The paradox of the dream for black athletes, historically and as it remains in the modern age, is a reminder of how they remain tethered to the enigma of race, but evermore more so, the dreams of others. Their paradox is hinged to the harsh realities that laid in the streets of Fergusson, Missouri and ran through the water of Flint, Michigan as the black community is constantly reminded of their disposability (Hill, 2017). This book offers an analysis of how the institution of sport, through the experiences and perspectives of a spectrum of key agents in intercollegiate athletics departments, are profoundly influenced by race and neoliberal rationalizations that encumber, yet ultimately shape peoples’ lives through systems of practices sustained by the dream.
Organization of the Chapters
Imaginations of the institution of sport in the twenty-first century have persuaded many to believe it to be the archetype of social progress upon the mountaintop of post-racial American dreams.

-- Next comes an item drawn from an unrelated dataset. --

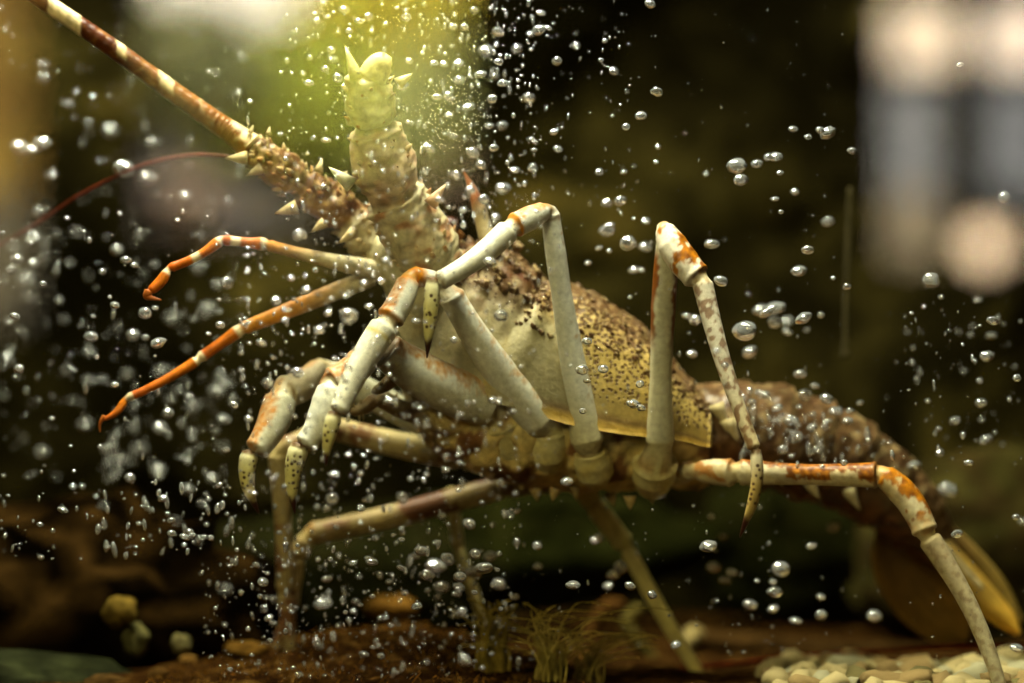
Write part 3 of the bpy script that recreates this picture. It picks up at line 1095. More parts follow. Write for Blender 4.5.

For a nation that, historically, has looked with faith and optimism to sport as inspiration to navigate race relations and revise race rules, the endemic social inequities across race seem to many as an increasing certainty fortified by and inside the structure of American society. Despite shifts in racial beliefs and accesses and opportunities for black lives in the post-civil rights era of the American dream, we have yet to achieve a society that treats and values our humanities equally. Today, race remains a captor of our imaginations of the dream playing out in our systems of ideology and practices of inequity across all facets of society. Once again, sport is at the fore of the debate about race and particularly how it manifests in the shaping of our lives and dreams of a better—just—nation.